*** STORED DATA

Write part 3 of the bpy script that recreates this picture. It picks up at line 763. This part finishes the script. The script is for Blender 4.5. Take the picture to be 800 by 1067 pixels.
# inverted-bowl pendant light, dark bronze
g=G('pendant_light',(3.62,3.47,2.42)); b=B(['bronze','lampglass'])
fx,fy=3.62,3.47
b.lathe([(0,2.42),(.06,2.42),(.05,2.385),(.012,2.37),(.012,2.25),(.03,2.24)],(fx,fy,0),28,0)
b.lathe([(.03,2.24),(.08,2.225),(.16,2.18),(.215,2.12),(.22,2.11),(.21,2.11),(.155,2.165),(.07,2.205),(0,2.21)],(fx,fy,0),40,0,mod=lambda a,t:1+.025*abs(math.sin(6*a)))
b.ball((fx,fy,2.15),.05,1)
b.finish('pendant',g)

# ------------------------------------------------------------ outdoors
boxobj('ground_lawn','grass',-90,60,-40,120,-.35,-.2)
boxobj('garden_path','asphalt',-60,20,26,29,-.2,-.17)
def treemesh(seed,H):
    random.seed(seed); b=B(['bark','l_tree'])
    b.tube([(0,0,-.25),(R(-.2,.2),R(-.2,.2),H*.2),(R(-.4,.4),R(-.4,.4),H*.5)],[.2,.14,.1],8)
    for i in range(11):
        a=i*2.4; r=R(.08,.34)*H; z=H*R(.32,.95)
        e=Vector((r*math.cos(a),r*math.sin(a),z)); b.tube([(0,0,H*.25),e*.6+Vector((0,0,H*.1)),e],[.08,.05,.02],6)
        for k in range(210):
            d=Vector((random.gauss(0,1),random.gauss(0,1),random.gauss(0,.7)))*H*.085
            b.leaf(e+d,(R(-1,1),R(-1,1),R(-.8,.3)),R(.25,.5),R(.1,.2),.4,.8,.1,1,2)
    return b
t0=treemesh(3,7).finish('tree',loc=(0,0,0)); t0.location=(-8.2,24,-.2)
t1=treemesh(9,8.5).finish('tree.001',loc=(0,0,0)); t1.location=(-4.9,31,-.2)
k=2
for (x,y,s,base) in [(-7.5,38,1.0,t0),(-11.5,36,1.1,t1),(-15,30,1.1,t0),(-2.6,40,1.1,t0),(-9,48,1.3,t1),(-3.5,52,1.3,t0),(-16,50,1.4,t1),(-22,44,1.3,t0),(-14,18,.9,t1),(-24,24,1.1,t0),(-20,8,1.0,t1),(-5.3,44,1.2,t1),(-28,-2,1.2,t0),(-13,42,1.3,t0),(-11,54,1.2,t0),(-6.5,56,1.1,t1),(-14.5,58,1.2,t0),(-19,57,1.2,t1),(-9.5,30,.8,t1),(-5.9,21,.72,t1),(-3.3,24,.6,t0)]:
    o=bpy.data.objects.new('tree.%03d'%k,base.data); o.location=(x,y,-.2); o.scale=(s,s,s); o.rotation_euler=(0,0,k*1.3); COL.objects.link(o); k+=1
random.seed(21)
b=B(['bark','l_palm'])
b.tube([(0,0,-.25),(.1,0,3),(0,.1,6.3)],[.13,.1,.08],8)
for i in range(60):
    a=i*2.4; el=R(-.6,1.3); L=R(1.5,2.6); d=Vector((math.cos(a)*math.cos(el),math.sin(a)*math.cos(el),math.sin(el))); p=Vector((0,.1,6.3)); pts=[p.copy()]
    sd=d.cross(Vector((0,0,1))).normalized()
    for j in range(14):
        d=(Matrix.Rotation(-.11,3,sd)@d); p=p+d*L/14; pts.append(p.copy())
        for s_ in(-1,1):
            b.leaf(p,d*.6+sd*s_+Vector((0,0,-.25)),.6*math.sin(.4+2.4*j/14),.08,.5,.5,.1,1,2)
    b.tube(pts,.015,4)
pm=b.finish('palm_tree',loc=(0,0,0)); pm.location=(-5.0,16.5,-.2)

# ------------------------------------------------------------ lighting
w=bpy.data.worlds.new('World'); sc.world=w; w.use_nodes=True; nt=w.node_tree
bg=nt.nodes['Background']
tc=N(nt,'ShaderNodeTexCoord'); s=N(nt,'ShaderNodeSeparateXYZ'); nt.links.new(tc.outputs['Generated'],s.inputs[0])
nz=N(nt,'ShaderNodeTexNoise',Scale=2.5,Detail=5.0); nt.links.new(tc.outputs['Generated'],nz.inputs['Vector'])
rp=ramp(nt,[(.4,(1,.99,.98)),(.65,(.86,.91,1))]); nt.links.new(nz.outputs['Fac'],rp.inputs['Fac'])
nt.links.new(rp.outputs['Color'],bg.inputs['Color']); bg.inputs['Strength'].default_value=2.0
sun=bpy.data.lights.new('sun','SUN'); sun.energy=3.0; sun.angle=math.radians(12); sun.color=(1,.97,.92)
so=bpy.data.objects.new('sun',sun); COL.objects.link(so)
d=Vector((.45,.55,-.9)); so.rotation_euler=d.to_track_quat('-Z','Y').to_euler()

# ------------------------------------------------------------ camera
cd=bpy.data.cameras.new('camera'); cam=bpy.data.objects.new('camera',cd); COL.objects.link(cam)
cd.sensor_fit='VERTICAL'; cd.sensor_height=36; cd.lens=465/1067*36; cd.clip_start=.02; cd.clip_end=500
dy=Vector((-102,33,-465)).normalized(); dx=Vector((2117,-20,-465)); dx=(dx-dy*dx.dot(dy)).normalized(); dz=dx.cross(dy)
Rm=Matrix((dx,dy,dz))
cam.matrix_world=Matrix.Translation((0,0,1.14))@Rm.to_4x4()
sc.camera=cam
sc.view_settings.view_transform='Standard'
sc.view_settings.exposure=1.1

******

GOAL: Using the listing above, retype each line exactly.

REPLY TO THE EXERCISE:
Write part 3 of the bpy script that recreates this picture. It picks up at line 763. This part finishes the script. The script is for Blender 4.5. Take the picture to be 800 by 1067 pixels.
# inverted-bowl pendant light, dark bronze
g=G('pendant_light',(3.62,3.47,2.42)); b=B(['bronze','lampglass'])
fx,fy=3.62,3.47
b.lathe([(0,2.42),(.06,2.42),(.05,2.385),(.012,2.37),(.012,2.25),(.03,2.24)],(fx,fy,0),28,0)
b.lathe([(.03,2.24),(.08,2.225),(.16,2.18),(.215,2.12),(.22,2.11),(.21,2.11),(.155,2.165),(.07,2.205),(0,2.21)],(fx,fy,0),40,0,mod=lambda a,t:1+.025*abs(math.sin(6*a)))
b.ball((fx,fy,2.15),.05,1)
b.finish('pendant',g)

# ------------------------------------------------------------ outdoors
boxobj('ground_lawn','grass',-90,60,-40,120,-.35,-.2)
boxobj('garden_path','asphalt',-60,20,26,29,-.2,-.17)
def treemesh(seed,H):
    random.seed(seed); b=B(['bark','l_tree'])
    b.tube([(0,0,-.25),(R(-.2,.2),R(-.2,.2),H*.2),(R(-.4,.4),R(-.4,.4),H*.5)],[.2,.14,.1],8)
    for i in range(11):
        a=i*2.4; r=R(.08,.34)*H; z=H*R(.32,.95)
        e=Vector((r*math.cos(a),r*math.sin(a),z)); b.tube([(0,0,H*.25),e*.6+Vector((0,0,H*.1)),e],[.08,.05,.02],6)
        for k in range(210):
            d=Vector((random.gauss(0,1),random.gauss(0,1),random.gauss(0,.7)))*H*.085
            b.leaf(e+d,(R(-1,1),R(-1,1),R(-.8,.3)),R(.25,.5),R(.1,.2),.4,.8,.1,1,2)
    return b
t0=treemesh(3,7).finish('tree',loc=(0,0,0)); t0.location=(-8.2,24,-.2)
t1=treemesh(9,8.5).finish('tree.001',loc=(0,0,0)); t1.location=(-4.9,31,-.2)
k=2
for (x,y,s,base) in [(-7.5,38,1.0,t0),(-11.5,36,1.1,t1),(-15,30,1.1,t0),(-2.6,40,1.1,t0),(-9,48,1.3,t1),(-3.5,52,1.3,t0),(-16,50,1.4,t1),(-22,44,1.3,t0),(-14,18,.9,t1),(-24,24,1.1,t0),(-20,8,1.0,t1),(-5.3,44,1.2,t1),(-28,-2,1.2,t0),(-13,42,1.3,t0),(-11,54,1.2,t0),(-6.5,56,1.1,t1),(-14.5,58,1.2,t0),(-19,57,1.2,t1),(-9.5,30,.8,t1),(-5.9,21,.72,t1),(-3.3,24,.6,t0)]:
    o=bpy.data.objects.new('tree.%03d'%k,base.data); o.location=(x,y,-.2); o.scale=(s,s,s); o.rotation_euler=(0,0,k*1.3); COL.objects.link(o); k+=1
random.seed(21)
b=B(['bark','l_palm'])
b.tube([(0,0,-.25),(.1,0,3),(0,.1,6.3)],[.13,.1,.08],8)
for i in range(60):
    a=i*2.4; el=R(-.6,1.3); L=R(1.5,2.6); d=Vector((math.cos(a)*math.cos(el),math.sin(a)*math.cos(el),math.sin(el))); p=Vector((0,.1,6.3)); pts=[p.copy()]
    sd=d.cross(Vector((0,0,1))).normalized()
    for j in range(14):
        d=(Matrix.Rotation(-.11,3,sd)@d); p=p+d*L/14; pts.append(p.copy())
        for s_ in(-1,1):
            b.leaf(p,d*.6+sd*s_+Vector((0,0,-.25)),.6*math.sin(.4+2.4*j/14),.08,.5,.5,.1,1,2)
    b.tube(pts,.015,4)
pm=b.finish('palm_tree',loc=(0,0,0)); pm.location=(-5.0,16.5,-.2)

# ------------------------------------------------------------ lighting
w=bpy.data.worlds.new('World'); sc.world=w; w.use_nodes=True; nt=w.node_tree
bg=nt.nodes['Background']
tc=N(nt,'ShaderNodeTexCoord'); s=N(nt,'ShaderNodeSeparateXYZ'); nt.links.new(tc.outputs['Generated'],s.inputs[0])
nz=N(nt,'ShaderNodeTexNoise',Scale=2.5,Detail=5.0); nt.links.new(tc.outputs['Generated'],nz.inputs['Vector'])
rp=ramp(nt,[(.4,(1,.99,.98)),(.65,(.86,.91,1))]); nt.links.new(nz.outputs['Fac'],rp.inputs['Fac'])
nt.links.new(rp.outputs['Color'],bg.inputs['Color']); bg.inputs['Strength'].default_value=2.0
sun=bpy.data.lights.new('sun','SUN'); sun.energy=3.0; sun.angle=math.radians(12); sun.color=(1,.97,.92)
so=bpy.data.objects.new('sun',sun); COL.objects.link(so)
d=Vector((.45,.55,-.9)); so.rotation_euler=d.to_track_quat('-Z','Y').to_euler()

# ------------------------------------------------------------ camera
cd=bpy.data.cameras.new('camera'); cam=bpy.data.objects.new('camera',cd); COL.objects.link(cam)
cd.sensor_fit='VERTICAL'; cd.sensor_height=36; cd.lens=465/1067*36; cd.clip_start=.02; cd.clip_end=500
dy=Vector((-102,33,-465)).normalized(); dx=Vector((2117,-20,-465)); dx=(dx-dy*dx.dot(dy)).normalized(); dz=dx.cross(dy)
Rm=Matrix((dx,dy,dz))
cam.matrix_world=Matrix.Translation((0,0,1.14))@Rm.to_4x4()
sc.camera=cam
sc.view_settings.view_transform='Standard'
sc.view_settings.exposure=1.1